Will this site be strictly about the general principles and process of learning a new language or can it also suggest web/print resources for learning specific languages?
Proposal: Language Learning
Will this site be strictly about the general principles and process of learning a new language or can it also suggest web/print resources for learning specific languages?
Proposal: Language Learning
Here's the most recent thing I can find on Meta.SE on this perennial question. It's specific to books but the same principles apply.
Basically, the rule/practice seems to be, individual sites can choose to allow or forbid recommendation questions, but even if they allow them, each question must have a problem to be solved which provides enough context for one answer to be judged against another.
For example, this is a "bad" question even on SE sites that allow recommendation questions:
What resources are there for learning Chinese radicals?
...because there's no way to rate answers beyond "Yes, that's another resource on learning Chinese radicals", and there's no room for an answer to be anything more than "X exists, it does Y, here's a link".
This, however, could be a "good" question:
Is there something portable, physical and visual I can use to practice Chinese radicals while travelling? (not an app)
...because answers can explain how they solve the problem, and voters have objective criteria to compare answers against.
(don't be distracted that one is "what is there..." and the other is "is there anything...". People sometimes get hung up on the idea that good questions should only have one right answer. It's okay for there to be more than one right answer, so long as there's enough criteria that there's some objective way of comparing answers against each other as being a more or less complete or efficient solution to a problem)
The entire SE network tends to look unfavorably on resource request questions, because they tend to fall into two broad categories which are off-topic:
"List" questions
These are questions without a single "correct" answer. Asking for lists of Spanish-English dictionaries, French Thesauruses, and German learning courses are all examples of this. There are often countless correct answers, making them not fit for SE.

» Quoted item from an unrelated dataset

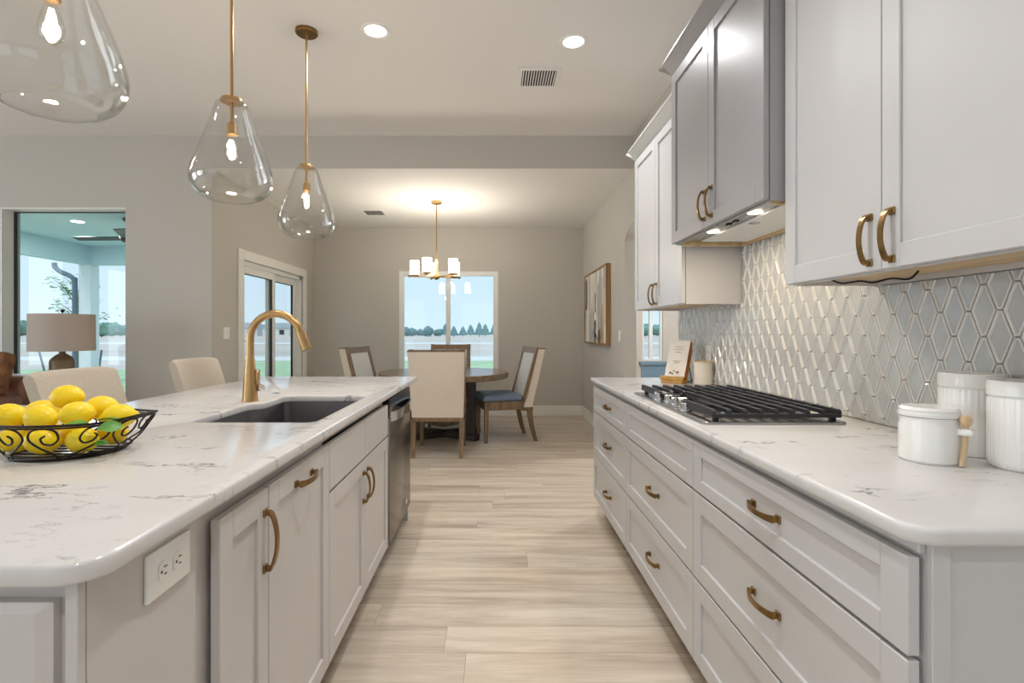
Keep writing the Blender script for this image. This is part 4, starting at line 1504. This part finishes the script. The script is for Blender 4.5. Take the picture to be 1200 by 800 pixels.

If you can word the question to be specific enough, it might work. "Is there an official Spanish dictionary?" (Yes: rae.es) "Are there any English-X dictionaries?" (where X is an obscure language) might work, too, as you're not looking for a list of resources, but just for whether a single one exists.
Primarily opinion-based
Most questions asking for resources are asking for people's opinions on how "good" they are. For obvious reasons, SE doesn't handle recommendations well. And there are many sites which do! If this is your question, try amazon.com, goodreads.com, or google for reviews of the book/resource type you're considering.